DESCRIPTION OF THE TASK:
Output all the material that follows, exactly as given.

DATA SHOWN:
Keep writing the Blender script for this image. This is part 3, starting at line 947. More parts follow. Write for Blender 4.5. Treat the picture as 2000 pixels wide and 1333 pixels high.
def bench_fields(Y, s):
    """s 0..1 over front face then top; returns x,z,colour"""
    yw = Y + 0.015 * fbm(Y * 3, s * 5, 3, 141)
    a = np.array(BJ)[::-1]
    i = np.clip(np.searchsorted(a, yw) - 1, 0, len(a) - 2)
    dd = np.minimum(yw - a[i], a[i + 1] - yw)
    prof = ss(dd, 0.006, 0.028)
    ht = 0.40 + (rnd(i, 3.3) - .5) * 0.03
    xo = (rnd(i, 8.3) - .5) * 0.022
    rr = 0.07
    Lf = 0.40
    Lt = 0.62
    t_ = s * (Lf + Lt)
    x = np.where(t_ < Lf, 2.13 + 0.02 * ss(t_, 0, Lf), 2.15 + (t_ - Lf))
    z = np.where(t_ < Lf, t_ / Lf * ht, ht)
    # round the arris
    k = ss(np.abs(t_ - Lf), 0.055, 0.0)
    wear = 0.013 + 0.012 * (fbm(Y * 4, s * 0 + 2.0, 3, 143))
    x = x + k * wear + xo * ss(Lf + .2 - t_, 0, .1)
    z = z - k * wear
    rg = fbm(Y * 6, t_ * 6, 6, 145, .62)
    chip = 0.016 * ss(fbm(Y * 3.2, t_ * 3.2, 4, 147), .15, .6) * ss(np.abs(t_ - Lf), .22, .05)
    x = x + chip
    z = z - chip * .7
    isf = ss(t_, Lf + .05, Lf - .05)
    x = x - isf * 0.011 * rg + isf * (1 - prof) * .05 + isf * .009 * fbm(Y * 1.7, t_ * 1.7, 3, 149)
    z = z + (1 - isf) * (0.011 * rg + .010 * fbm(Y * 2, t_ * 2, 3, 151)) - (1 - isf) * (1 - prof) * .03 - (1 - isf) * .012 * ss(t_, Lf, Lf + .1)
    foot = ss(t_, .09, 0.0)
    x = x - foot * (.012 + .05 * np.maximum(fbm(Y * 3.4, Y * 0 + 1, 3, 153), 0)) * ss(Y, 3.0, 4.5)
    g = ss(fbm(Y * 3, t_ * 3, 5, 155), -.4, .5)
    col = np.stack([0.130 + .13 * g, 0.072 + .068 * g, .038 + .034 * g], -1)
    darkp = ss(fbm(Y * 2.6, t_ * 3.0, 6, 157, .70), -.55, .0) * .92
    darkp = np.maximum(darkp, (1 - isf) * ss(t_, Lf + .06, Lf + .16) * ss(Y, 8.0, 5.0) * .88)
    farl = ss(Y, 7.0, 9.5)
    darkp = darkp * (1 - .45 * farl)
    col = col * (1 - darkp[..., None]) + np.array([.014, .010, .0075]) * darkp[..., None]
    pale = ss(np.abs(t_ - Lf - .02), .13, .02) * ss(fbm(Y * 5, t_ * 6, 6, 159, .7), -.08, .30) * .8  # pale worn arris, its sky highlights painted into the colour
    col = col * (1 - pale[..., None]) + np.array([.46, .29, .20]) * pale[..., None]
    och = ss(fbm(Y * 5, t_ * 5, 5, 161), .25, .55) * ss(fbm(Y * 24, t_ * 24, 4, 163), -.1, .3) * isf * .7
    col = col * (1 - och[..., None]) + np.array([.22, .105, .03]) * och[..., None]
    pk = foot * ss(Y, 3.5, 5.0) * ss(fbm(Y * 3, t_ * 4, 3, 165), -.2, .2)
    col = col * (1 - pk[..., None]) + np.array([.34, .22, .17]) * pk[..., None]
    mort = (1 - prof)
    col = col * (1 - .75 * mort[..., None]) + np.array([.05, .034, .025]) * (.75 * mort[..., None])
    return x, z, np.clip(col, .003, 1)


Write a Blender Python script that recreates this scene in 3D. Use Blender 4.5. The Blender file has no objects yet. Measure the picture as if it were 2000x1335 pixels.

FINISHED ANSWER:
Keep writing the Blender script for this image. This is part 3, starting at line 947. More parts follow. Write for Blender 4.5. Treat the picture as 2000 pixels wide and 1333 pixels high.
def bench_fields(Y, s):
    """s 0..1 over front face then top; returns x,z,colour"""
    yw = Y + 0.015 * fbm(Y * 3, s * 5, 3, 141)
    a = np.array(BJ)[::-1]
    i = np.clip(np.searchsorted(a, yw) - 1, 0, len(a) - 2)
    dd = np.minimum(yw - a[i], a[i + 1] - yw)
    prof = ss(dd, 0.006, 0.028)
    ht = 0.40 + (rnd(i, 3.3) - .5) * 0.03
    xo = (rnd(i, 8.3) - .5) * 0.022
    rr = 0.07
    Lf = 0.40
    Lt = 0.62
    t_ = s * (Lf + Lt)
    x = np.where(t_ < Lf, 2.13 + 0.02 * ss(t_, 0, Lf), 2.15 + (t_ - Lf))
    z = np.where(t_ < Lf, t_ / Lf * ht, ht)
    # round the arris
    k = ss(np.abs(t_ - Lf), 0.055, 0.0)
    wear = 0.013 + 0.012 * (fbm(Y * 4, s * 0 + 2.0, 3, 143))
    x = x + k * wear + xo * ss(Lf + .2 - t_, 0, .1)
    z = z - k * wear
    rg = fbm(Y * 6, t_ * 6, 6, 145, .62)
    chip = 0.016 * ss(fbm(Y * 3.2, t_ * 3.2, 4, 147), .15, .6) * ss(np.abs(t_ - Lf), .22, .05)
    x = x + chip
    z = z - chip * .7
    isf = ss(t_, Lf + .05, Lf - .05)
    x = x - isf * 0.011 * rg + isf * (1 - prof) * .05 + isf * .009 * fbm(Y * 1.7, t_ * 1.7, 3, 149)
    z = z + (1 - isf) * (0.011 * rg + .010 * fbm(Y * 2, t_ * 2, 3, 151)) - (1 - isf) * (1 - prof) * .03 - (1 - isf) * .012 * ss(t_, Lf, Lf + .1)
    foot = ss(t_, .09, 0.0)
    x = x - foot * (.012 + .05 * np.maximum(fbm(Y * 3.4, Y * 0 + 1, 3, 153), 0)) * ss(Y, 3.0, 4.5)
    g = ss(fbm(Y * 3, t_ * 3, 5, 155), -.4, .5)
    col = np.stack([0.130 + .13 * g, 0.072 + .068 * g, .038 + .034 * g], -1)
    darkp = ss(fbm(Y * 2.6, t_ * 3.0, 6, 157, .70), -.55, .0) * .92
    darkp = np.maximum(darkp, (1 - isf) * ss(t_, Lf + .06, Lf + .16) * ss(Y, 8.0, 5.0) * .88)
    farl = ss(Y, 7.0, 9.5)
    darkp = darkp * (1 - .45 * farl)
    col = col * (1 - darkp[..., None]) + np.array([.014, .010, .0075]) * darkp[..., None]
    pale = ss(np.abs(t_ - Lf - .02), .13, .02) * ss(fbm(Y * 5, t_ * 6, 6, 159, .7), -.08, .30) * .8  # pale worn arris, its sky highlights painted into the colour
    col = col * (1 - pale[..., None]) + np.array([.46, .29, .20]) * pale[..., None]
    och = ss(fbm(Y * 5, t_ * 5, 5, 161), .25, .55) * ss(fbm(Y * 24, t_ * 24, 4, 163), -.1, .3) * isf * .7
    col = col * (1 - och[..., None]) + np.array([.22, .105, .03]) * och[..., None]
    pk = foot * ss(Y, 3.5, 5.0) * ss(fbm(Y * 3, t_ * 4, 3, 165), -.2, .2)
    col = col * (1 - pk[..., None]) + np.array([.34, .22, .17]) * pk[..., None]
    mort = (1 - prof)
    col = col * (1 - .75 * mort[..., None]) + np.array([.05, .034, .025]) * (.75 * mort[..., None])
    return x, z, np.clip(col, .003, 1)


Write a Blender Python script that recreates this scene in 3D. Use Blender 4.5. The Blender file has no objects yet. Measure the picture as if it were 2000x1335 pixels.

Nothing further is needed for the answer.